Reducing Financial Burdens on Businesses to Promote Growth

At a recent government meeting, Prime Minister Le Minh Hung gave an important directive.
The Prime Minister said the Ministry of Finance must design options for family circumstance deductions or research new tax thresholds to support people and businesses.
This is not the first time the Prime Minister has suggested reducing the burden on businesses, having previously raised the taxable revenue threshold.
The Government is sending a clear message: to grow the economy, citizens and businesses must be allowed to keep more resources.
Reducing burdens to promote growth
The Prime Minister's directive is about more than just taxation; it's about creating growth drivers for the economy.
High growth cannot rely solely on public investment or exports; it's driven by people and businesses operating daily.
An economy cannot remain dynamic if those creating wealth have less incentive to expand, and entrepreneurs feel regulated rather than encouraged.
The latest statistics show that reducing burdens on people is not just a slogan.
In the first five months of 2026, retail sales and consumer service revenue rose 11.2 percent, but real growth was only 6.1 percent after excluding price increases.
Notably, fuel prices rose 17.1 percent compared to the same period last year.
Many households are spending more to maintain their standard of living due to increasing electricity prices, rental costs, and living expenses.
Retail sales growth is not entirely due to people buying more, but because they are paying more for the same products and services.
Reducing burdens on people supports living standards and sustains the economy's growth momentum.
When revenue is not the same as income
Household businesses are directly affected by these changes, often viewed through the lens of revenue rather than actual income.
A retail household business generating VND1 billion in revenue may retain only VND100 million in profit after deducting operating costs.
Maintaining old tax thresholds is disconnected from reality as rents, electricity bills, and living expenses have risen significantly.
Household businesses are concerned about being treated differently from salaried workers, particularly regarding tax burdens.
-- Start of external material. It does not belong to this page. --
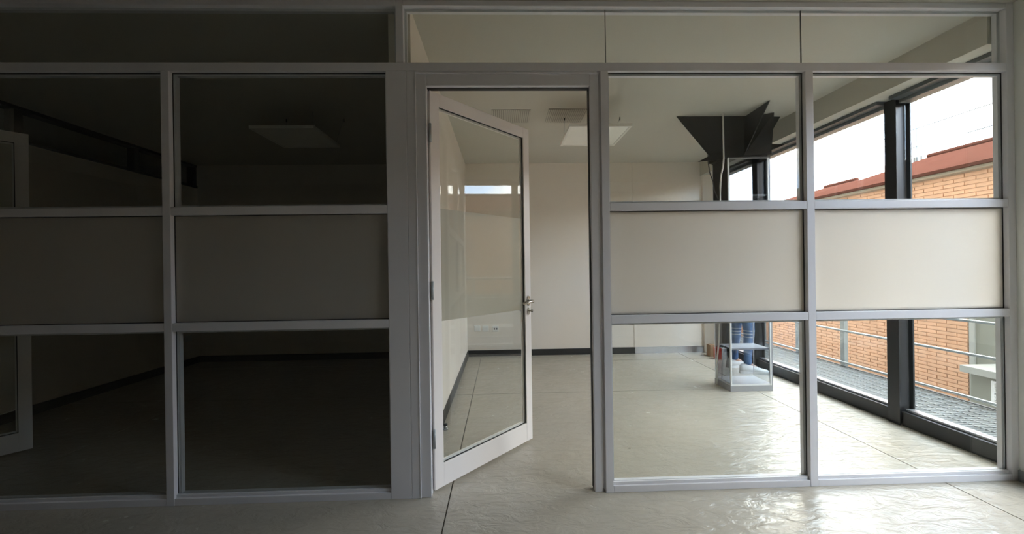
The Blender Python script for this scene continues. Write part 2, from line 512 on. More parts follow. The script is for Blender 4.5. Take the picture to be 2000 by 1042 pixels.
def wpost(y0, y1, x0, x1, label):
    p = empty('window_post', ((x0 + x1) / 2, (y0 + y1) / 2, 0), label=label, cat='post')
    box('web', x0 + 0.012, x1 - 0.012, y0 + 0.030, y1 - 0.030, 0.0, 2.44, M['black'], p)
    box('flange', x0, x0 + 0.012, y0, y1, 0.0, 2.44, M['black'], p, bevel=0.002)
    box('flange', x1 - 0.012, x1, y0, y1, 0.0, 2.44, M['black'], p, bevel=0.002)
    return p
p = wpost(0.735, 0.825, XW - 0.045, XW + 0.075, 'black steel window post nearest the partition')
p = wpost(2.365, 2.455, XW - 0.045, XW + 0.075, 'black steel window post behind the display cabinet')
p = wpost(-0.765, -0.675, XW - 0.045, XW + 0.075, 'black steel window post in the corridor')
boxes('trim_corner_post', [(XW - 0.035, XW + 0.075, 2.94, 3.06, 0, 2.452)], M['black'], None,
      label='black end post of the glazing against the far pier', cat='trim', kind='structure')

boxes('wall_shade_mass', [(-6.2, 3.35, -14.0, 14.0, 2.95, 13.0), (-6.2, 3.06, -14.0, -4.6, -3.5, 2.95), (-6.2, 3.06, 3.5, 14.0, -3.5, 2.95),  # out-of-view storeys, added to block skylight from the brick facade and walkway
                     (-6.2, 3.06, -4.6, 3.5, -3.5, -0.25)], M['pale'], None,
      label='unseen pale massing added above and beside the offices to shade the brick facade', cat='wall', kind='structure')

# ------------------------------------------------------------------ glazed partition
PY0, PY1 = 0.0, 0.060
GY = 0.030
part = empty('wall_front', (0, 0.03, 0), label='light grey framed glass partition with frosted middle band', cat='partition', kind='structure')
Z = dict(t0=2.268, t1=2.312, r2b=1.516, r2t=1.559, r3b=0.908, r3t=0.952, sill=0.036, top=2.615)
B = 0.0025
def post(x0, x1, z0, z1, y0=PY0, y1=PY1):
    return box('post', x0, x1, y0, y1, z0, z1, M['frame'], part, bevel=B)
def rail(x0, x1, z0, z1, y0=PY0 + 0.001, y1=PY1 - 0.001):
    return box('rail', x0, x1, y0, y1, z0, z1, M['frame'], part, bevel=B)
# posts of the right bays
post(0.5454, 0.5872, 0, Z['t0'])
post(1.6708, 1.7142, 0, Z['t0'])
post(2.8109, 2.8530, 0, CEIL - 0.001)
# posts of the left bays
post(-1.7640, -1.7227, 0, Z['t0'])
post(-2.8450, -2.8030, 0, Z['t0'])
post(-4.18, -3.82, 0, Z['t0'])
# broad post at the end of the dividing wall, two profiles side by side
post(-0.6006, -0.4920, 0, Z['t0'])
post(-0.4915, -0.4440, 0, Z['t0'])
post(-0.5447, -0.5044, Z['t1'], CEIL - 0.001)
post(-4.14, -4.10, Z['t1'], CEIL - 0.001)
# through rails
box('rail', -4.18, 2.8109, PY0, PY1, Z['t0'], Z['t1'], M['frame'], part, bevel=B)
rail(-4.10, -0.5447, Z['top'], CEIL - 0.001)
rail(-0.5044, 2.8109, Z['top'], CEIL - 0.001)
bays = [(-2.8030, -1.7640), (-1.7227, -0.6006), (0.5872, 1.6708), (1.7142, 2.8109)]
bead = 0.010
def lite(x0, x1, z0, z1, kind='pane', m=None):
    """glazing: bead on the office side, black gasket, pane"""
    ring_y('glazing_bead', x0, x1, z0, z1, GY + 0.0035, PY1 - 0.004, 0.012, M['frame'], part)
    ring_y('gasket', x0, x1, z0, z1, GY - 0.0060, GY - 0.0034, 0.004, M['gasket'], part)
    box(kind, x0 + 0.001, x1 - 0.001, GY - 0.0030, GY + 0.0030, z0 + 0.001, z1 - 0.001, m or M['glass'], part)
for (x0, x1) in bays:
    rail(x0, x1, 0.0, Z['sill'])
    box('sill_bead', x0 + 0.001, x1 - 0.001, 0.012, GY - 0.0065, Z['sill'], Z['sill'] + 0.016, M['frame'], part, bevel=0.002)
    rail(x0, x1, Z['r3b'], Z['r3t'])
    rail(x0, x1, Z['r2b'], Z['r2t'])
    lite(x0, x1, Z['sill'], Z['r3b'])
    lite(x0, x1, Z['r3t'], Z['r2b'], 'frosted_pane', M['frost'])
    lite(x0, x1, Z['r2t'], Z['t0'])
# transom lights, butt jointed
def transom(xl):
    ring_y('glazing_bead', xl[0], xl[-1], Z['t1'], Z['top'], GY + 0.0035, PY1 - 0.004, 0.012, M['frame'], part)
    for k in range(len(xl) - 1):
        box('transom_pane', xl[k] + 0.001, xl[k + 1] - 0.001, GY - 0.003, GY + 0.003, Z['t1'] + 0.001, Z['top'] - 0.001, M['glass'], part)
    for x in xl[1:-1]:
        box('glass_joint', x - 0.0012, x + 0.0012, GY - 0.0035, GY + 0.0035, Z['t1'] + 0.001, Z['top'] - 0.001, M['gasket'], part)
transom([-0.5044, 0.583, 1.672, 2.8109])
transom([-4.10, -0.5447])

# ------------------------------------------------------------------ doors
def door_frame(n, xh, xr, y0=0.006):
    t = empty('trim_%d' % n, ((xh + xr) / 2, 0.03, 0), kind='structure', cat='door frame',
              label='grey door frame around the open glass door of the daylit office' if n == 2 else 'door frame of the dark office at the far left')
    box('jamb', xh - 0.069, xh - 0.014, y0, PY1, 0, 2.262, M['frame'], t, bevel=0.004)
    box('jamb', xr, xr + 0.0475, y0 + 0.004, PY1, 0, 2.262, M['frame'], t, bevel=0.004)
    box('head', xh - 0.014, xr, y0, PY1, 2.192, 2.262, M['frame'], t, bevel=0.004)
    box('bead', xh - 0.0745, xh - 0.0685, y0 - 0.008, 0.04, 0, 2.262, M['frame'], t, bevel=0.0025)
    box('bead', xh - 0.0685, xr + 0.04, y0 - 0.006, 0.04, 2.255, 2.266, M['frame'], t, bevel=0.0025)
    box('stop_strip', xr - 0.004, xr, 0.03, PY1, 0.01, 2.19, M['gasket'], t)
    box('stop_strip', xh - 0.014, xr - 0.004, 0.03, PY1, 2.188, 2.192, M['gasket'], t)
    return t

def door_leaf(n, xh, ang, label):
    W, T = 0.832, 0.036
    d = empty('door_%d' % n, (xh, 0.034, 0.0), ang, label=label, cat='door', kind='structure')
    z0, z1 = 0.02, 2.180
    kw = dict(local=True)
    box('stile', 0, 0.060, 0, T, z0, z1, M['door'], d, 0.002, **kw)
    box('stile', W - 0.060, W, 0, T, z0, z1, M['door'], d, 0.002, **kw)
    box('top_rail', 0.060, W - 0.060, 0.0005, T - 0.0005, z1 - 0.07, z1, M['door'], d, 0.002, **kw)
    box('bottom_rail', 0.060, W - 0.060, 0.0005, T - 0.0005, z0, z0 + 0.125, M['door'], d, 0.002, **kw)
    gz0, gz1 = z0 + 0.125, z1 - 0.07
    box('glass_pane', 0.060, W - 0.060, 0.015, 0.021, gz0, gz1, M['glass'], d, **kw)
    box('frosted_film', 0.072, W - 0.072, 0.0215, 0.0225, 0.925, 1.553, M['frost'], d, **kw)
    # gaskets
    bm = bmesh.new()
    for (a, b_, c, e) in ((0.060, 0.064, gz0, gz1), (W - 0.064, W - 0.060, gz0, gz1), (0.064, W - 0.064, gz0, gz0 + 0.004), (0.064, W - 0.064, gz1 - 0.004, gz1)):
        bm_box(bm, a, b_, 0.0085, 0.0148, c, e)
    link('gasket', to_mesh('gasket', bm), M['gasket'], d)
    bm = bmesh.new()
    for (a, b_, c, e) in ((0.060, 0.071, gz0, gz1), (W - 0.071, W - 0.060, gz0, gz1), (0.071, W - 0.071, gz0, gz0 + 0.011), (0.071, W - 0.071, gz1 - 0.011, gz1)):
        bm_box(bm, a, b_, 0.0228, 0.034, c, e)
    link('glazing_bead', to_mesh('glazing_bead', bm), M['door'], d)
    # lever handle, one on each face, and lock rosettes
    def disc(bm, cx, cz, rx, rz, ya, yb, seg=20):
        a = [bm.verts.new((cx + rx * math.cos(2 * math.pi * k / seg), ya, cz + rz * math.sin(2 * math.pi * k / seg))) for k in range(seg)]
        b_ = [bm.verts.new((cx + rx * .92 * math.cos(2 * math.pi * k / seg), yb, cz + rz * .92 * math.sin(2 * math.pi * k / seg))) for k in range(seg)]
        bm.faces.new(a); bm.faces.new(b_)
        for k in range(seg):
            bm.faces.new((a[k], a[(k + 1) % seg], b_[(k + 1) % seg], b_[k]))
    hx = W - 0.030
    for s, ya in ((-1, 0.0), (1, T)):
        bm = bmesh.new()
        disc(bm, hx, 0.985, 0.016, 0.036, ya, ya + s * 0.009)
        h = link('handle', to_mesh('handle', bm), M['chrome'], d, label='satin nickel lever handle')
        pts = [(hx, ya + s * 0.005, 0.985), (hx, ya + s * 0.040, 0.985), (hx - 0.012, ya + s * 0.052, 0.984), (hx - 0.05, ya + s * 0.054, 0.982), (hx - 0.115, ya + s * 0.052, 0.978)]
        tube('lever', pts, [0.010, 0.010, 0.011, 0.010, 0.008], M['chrome'], None, seg=12).parent = h
        bm = bmesh.new()
        disc(bm, hx, 0.912, 0.013, 0.026, ya, ya + s * 0.006)
        k_ = link('lock', to_mesh('lock', bm), M['chrome'], d, label='satin nickel lock rosette')
        tube('key_knob', [(hx, ya + s * 0.004, 0.918), (hx, ya + s * 0.026, 0.918), (hx, ya + s * 0.034, 0.918)], [0.006, 0.006, 0.011], M['chrome'], None, seg=12).parent = k_
    for zz in (0.30, 1.10, 1.95):
        tube('hinge', [(-0.004, -0.004, zz - 0.05), (-0.004, -0.004, zz + 0.05)], 0.0065, M['galv'], None, seg=12).parent = d
    return d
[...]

Two people with the same family circumstances but different income sources may be treated unfairly regarding family circumstance deductions.
The proposal to consider family circumstance deductions for household businesses is about support and fairness.
Beyond taxation, household businesses are concerned about complex declaration procedures that may outweigh growth opportunities.
Discussions about tax reductions raise the question of whether state budget revenue will decline.
State budget revenue still increased by 15.3 percent year-on-year in the first five months of 2026.
The issue is not whether the budget has revenue sources, but how to ensure people and businesses retain resources to generate more revenue in the future.